Romani Prodi nimmt sich selbst in die Pflicht

■ Designierter EU-Kommissionschef kündigt Reformen an und will auf Mandat verzichten

Straßburg (dpa) – Mit der Ankündigung tiefgreifender Reformen der EU-Institutionen hat sich der designierte Präsident der EU- Kommission, Romano Prodi, dem Europaparlament vorgestellt. „Für mich und die zukünftige Kommission gilt die Verpflichtung zu einer Zeit des Wandels und der Reformen“, sagte der frühere italienische Regierungschef gestern in seiner ersten Rede vor dem Plenum in Straßburg.

Angesichts der gewachsenen Wirtschaftskraft der Union will Prodi vor allem das politische Gewicht Europas in der internationalen Gemeinschaft stärken. Als oberste Priorität nannte er die Erweiterung der Union, für die nach dem Balkankrieg so rasch wie möglich ein konkreter Zeitplan aufgestellt werden solle. „Europa sollte eine Politik der Partnerschaft mit den Ländern der ehemaligen Sowjetunion und des Balkans verstärken, um einen großen Raum der Stabilität und des freien Handels zu schaffen“, sagte Prodi.
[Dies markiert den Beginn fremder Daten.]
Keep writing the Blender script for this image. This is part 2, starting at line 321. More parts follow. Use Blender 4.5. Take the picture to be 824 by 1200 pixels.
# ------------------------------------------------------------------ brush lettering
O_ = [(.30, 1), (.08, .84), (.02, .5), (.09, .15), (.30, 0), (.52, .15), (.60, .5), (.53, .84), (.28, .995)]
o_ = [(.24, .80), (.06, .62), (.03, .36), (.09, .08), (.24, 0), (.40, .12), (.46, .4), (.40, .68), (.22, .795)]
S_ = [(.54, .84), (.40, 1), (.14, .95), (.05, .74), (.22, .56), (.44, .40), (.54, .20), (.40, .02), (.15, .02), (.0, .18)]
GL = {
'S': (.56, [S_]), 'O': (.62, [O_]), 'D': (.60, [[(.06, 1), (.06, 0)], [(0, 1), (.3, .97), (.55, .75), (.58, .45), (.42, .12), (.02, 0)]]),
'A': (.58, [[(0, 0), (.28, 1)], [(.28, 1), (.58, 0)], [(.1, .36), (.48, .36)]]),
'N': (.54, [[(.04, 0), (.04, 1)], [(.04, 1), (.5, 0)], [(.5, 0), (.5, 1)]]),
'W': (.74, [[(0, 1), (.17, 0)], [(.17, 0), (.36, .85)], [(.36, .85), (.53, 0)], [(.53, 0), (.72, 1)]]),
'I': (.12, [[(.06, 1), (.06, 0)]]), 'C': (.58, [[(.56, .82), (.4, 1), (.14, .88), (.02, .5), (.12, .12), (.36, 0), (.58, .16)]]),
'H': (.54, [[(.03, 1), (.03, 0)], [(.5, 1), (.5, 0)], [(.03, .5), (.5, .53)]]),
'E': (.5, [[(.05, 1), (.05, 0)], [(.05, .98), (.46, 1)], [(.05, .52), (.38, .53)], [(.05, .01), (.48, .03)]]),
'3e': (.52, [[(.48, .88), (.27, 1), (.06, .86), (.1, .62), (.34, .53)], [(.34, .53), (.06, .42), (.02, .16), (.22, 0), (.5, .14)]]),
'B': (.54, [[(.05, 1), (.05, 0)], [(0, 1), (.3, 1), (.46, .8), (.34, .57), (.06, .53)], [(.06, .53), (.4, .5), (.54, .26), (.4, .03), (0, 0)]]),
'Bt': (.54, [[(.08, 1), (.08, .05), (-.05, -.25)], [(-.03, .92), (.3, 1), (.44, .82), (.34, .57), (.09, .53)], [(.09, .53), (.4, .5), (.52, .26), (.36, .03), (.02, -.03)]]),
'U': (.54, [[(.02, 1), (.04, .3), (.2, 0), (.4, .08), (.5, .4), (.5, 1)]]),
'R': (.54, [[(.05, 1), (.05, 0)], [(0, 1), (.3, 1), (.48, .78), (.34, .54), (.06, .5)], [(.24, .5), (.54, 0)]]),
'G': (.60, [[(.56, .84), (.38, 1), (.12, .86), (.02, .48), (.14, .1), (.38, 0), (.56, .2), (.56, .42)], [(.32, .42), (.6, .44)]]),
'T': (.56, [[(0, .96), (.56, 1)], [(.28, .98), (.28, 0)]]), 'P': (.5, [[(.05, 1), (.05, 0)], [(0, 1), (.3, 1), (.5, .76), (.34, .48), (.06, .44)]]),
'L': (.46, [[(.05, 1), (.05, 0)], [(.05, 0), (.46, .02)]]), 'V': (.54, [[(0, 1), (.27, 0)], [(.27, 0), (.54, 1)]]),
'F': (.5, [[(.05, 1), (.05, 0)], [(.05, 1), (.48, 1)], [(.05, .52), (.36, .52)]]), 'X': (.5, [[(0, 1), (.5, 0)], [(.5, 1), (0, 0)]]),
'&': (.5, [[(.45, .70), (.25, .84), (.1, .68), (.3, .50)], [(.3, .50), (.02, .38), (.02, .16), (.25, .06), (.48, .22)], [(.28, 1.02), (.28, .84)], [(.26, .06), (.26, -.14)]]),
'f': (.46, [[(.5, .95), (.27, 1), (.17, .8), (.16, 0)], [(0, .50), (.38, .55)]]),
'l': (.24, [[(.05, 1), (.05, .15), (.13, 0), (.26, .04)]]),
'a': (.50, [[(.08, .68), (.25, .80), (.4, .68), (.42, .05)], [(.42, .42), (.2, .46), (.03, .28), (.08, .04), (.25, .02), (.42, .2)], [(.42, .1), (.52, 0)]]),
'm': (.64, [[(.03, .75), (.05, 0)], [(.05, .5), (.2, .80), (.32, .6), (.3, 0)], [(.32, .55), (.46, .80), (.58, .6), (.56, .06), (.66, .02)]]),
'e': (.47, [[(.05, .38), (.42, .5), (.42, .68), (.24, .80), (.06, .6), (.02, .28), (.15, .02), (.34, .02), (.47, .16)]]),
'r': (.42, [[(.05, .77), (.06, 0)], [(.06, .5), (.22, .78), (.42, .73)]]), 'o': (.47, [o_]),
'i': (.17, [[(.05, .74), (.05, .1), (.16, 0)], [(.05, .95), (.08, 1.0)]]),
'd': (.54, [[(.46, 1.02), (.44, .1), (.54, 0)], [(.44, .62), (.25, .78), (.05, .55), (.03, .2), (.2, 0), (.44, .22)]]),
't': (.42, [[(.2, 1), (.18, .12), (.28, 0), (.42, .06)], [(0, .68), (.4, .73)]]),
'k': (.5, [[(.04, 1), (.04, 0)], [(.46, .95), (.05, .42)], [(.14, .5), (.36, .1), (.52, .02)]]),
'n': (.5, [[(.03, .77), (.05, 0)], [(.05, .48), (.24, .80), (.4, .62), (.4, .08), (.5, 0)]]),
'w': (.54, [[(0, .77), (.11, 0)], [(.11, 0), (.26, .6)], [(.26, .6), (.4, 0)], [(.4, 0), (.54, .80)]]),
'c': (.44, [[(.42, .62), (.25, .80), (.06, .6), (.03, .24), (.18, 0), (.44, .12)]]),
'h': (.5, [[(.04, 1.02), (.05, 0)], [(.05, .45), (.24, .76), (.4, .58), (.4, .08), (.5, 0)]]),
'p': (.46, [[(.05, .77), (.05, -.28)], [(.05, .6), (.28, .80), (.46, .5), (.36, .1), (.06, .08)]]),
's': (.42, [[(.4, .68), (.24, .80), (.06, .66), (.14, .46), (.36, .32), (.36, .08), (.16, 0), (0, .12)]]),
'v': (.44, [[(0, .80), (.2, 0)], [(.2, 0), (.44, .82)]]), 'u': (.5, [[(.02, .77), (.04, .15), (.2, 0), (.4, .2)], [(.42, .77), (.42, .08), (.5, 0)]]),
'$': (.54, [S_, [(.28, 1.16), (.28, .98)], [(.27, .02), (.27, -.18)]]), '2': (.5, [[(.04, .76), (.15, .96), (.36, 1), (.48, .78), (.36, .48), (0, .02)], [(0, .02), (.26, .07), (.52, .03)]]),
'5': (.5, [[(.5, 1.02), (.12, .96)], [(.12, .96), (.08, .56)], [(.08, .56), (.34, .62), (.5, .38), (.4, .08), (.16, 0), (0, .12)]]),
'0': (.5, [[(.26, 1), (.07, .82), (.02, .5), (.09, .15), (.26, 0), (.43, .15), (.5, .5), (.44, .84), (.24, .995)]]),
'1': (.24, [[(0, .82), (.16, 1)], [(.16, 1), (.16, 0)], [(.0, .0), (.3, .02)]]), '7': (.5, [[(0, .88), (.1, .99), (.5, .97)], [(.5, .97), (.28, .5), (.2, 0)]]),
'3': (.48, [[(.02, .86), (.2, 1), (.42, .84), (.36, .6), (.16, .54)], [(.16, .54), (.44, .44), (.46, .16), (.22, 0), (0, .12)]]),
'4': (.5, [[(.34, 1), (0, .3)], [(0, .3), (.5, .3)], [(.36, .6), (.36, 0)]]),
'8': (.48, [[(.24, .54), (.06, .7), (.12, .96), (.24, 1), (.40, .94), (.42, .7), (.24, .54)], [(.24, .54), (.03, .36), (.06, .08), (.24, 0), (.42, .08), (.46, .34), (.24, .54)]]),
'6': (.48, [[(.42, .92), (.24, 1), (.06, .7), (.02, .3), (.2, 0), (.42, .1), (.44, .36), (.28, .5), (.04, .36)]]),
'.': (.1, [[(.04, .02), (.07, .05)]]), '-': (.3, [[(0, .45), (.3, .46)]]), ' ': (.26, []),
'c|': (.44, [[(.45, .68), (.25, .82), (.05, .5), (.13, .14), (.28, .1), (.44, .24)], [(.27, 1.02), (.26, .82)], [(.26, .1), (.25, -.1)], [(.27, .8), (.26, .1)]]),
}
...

Die neue EU-Kommission solle sowohl als Kollegium als auch individuell die volle Verantwortung und Rechenschaftspflicht für ihre Tätigkeit übernehmen. „Wir werden keinen Betrug und keine Korruption dulden“, sagte Prodi. Bei der Reform der EU-Institutionen, zu der auch mehr Mitentscheidung des Parlaments und Mehrheitsbeschlüsse im Ministerrat gehörten, dürfe nichts auf die lange Bank geschoben werden. „Es geht um unsere Glaubwürdigkeit“, beschwor der 59jährige.

Zudem kündigte Prodi seinen Verzicht auf eine Kandidatur für die Europawahlen an. Damit reagierte er auf die Kritik von Sozialdemokraten und Grünen, die sich gegen sein gleichzeitiges Engagement im Europa-Wahlkampf ausgesprochen hatten. Rechtlich stehe einer solchen Kandidatur nichts entgegen, betonte Prodi, der in Italien eine Mitte-links-Liste anführen wollte. Eine Kandidatur könne aber eine Spaltung im Europaparlament herbeiführen.